Anna joined the Department for Disability, Inclusion and Special Needs as Lecturer in Education of Children and Young People with Vision Impairments in January 2022, following a decade working as a Qualified Teacher of Children and Young People with Vision Impairments (QTVI).
She is Programme Co-ordinator for the Mandatory Qualification for Teachers of Children and Young People with Vision Impairments. This course (approved by the National College for Teaching and Leadership) is the largest of its kind in the UK.
Anna is also currently undertaking her doctorate at the University of Durham, School of Education, where her ESRC-funded research involves working with visually impaired young people in a collaborative autoethnographic project. She is interested in conceptualisations of ‘voice’ in educational policy, practice and research, how educators and researchers can best centre the ‘voices’ of visually impaired young people in their practice, and, most importantly, how visually impaired young people can direct the impact of their own ‘voice’.

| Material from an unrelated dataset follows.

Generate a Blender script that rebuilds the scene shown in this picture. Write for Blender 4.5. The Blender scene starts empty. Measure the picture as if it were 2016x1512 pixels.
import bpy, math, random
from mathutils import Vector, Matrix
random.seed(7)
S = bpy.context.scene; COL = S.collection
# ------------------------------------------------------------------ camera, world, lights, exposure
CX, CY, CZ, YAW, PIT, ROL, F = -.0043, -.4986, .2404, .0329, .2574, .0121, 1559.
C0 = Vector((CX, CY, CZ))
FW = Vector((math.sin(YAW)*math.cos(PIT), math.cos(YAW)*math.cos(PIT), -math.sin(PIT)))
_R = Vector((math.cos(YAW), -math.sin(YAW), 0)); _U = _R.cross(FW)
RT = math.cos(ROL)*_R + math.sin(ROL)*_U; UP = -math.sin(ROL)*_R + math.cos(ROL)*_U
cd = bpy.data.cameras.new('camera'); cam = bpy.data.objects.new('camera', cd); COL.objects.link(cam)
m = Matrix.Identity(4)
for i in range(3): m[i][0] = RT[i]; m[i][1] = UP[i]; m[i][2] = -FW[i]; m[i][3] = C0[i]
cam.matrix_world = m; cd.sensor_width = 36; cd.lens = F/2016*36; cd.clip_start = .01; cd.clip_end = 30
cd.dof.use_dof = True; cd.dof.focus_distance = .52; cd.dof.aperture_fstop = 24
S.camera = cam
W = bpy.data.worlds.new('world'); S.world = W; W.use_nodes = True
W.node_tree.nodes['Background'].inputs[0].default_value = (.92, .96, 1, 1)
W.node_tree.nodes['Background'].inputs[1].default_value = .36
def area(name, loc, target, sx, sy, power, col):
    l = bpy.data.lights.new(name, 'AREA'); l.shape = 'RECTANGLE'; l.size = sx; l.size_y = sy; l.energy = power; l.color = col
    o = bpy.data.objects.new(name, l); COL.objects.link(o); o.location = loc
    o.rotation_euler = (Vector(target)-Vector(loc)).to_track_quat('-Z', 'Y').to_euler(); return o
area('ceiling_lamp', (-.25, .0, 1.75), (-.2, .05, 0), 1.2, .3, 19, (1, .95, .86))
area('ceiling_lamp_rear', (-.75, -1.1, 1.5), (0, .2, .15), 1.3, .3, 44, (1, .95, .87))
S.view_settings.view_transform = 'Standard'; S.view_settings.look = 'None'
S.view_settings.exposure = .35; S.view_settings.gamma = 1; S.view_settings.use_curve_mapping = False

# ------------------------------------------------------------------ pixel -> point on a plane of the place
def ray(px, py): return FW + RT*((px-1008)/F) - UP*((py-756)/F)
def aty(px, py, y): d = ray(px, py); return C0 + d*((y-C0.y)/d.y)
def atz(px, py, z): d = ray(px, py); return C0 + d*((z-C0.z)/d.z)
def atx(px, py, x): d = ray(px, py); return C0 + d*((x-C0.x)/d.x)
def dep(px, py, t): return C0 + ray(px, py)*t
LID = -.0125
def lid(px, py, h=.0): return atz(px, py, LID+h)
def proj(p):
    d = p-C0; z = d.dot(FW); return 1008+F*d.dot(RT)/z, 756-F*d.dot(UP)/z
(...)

Anna’s research is concerned with challenging the oppressive and marginalising forces of dis/ableism in education and society. Her research interests include: Critical Disability Studies, Participatory Action Research, Conceptualisations of Voice, Autoethnography, Vision Impairment, Teacher Education.
She is a member of the Vision Impairment Centre for Teaching And Research (VICTAR) (birmingham.ac.uk), an affiliate member of the University of Sheffield iHuman multidisciplinary research collective, and works in an advisory capacity for the Standards and Testing Agency, Department of Education.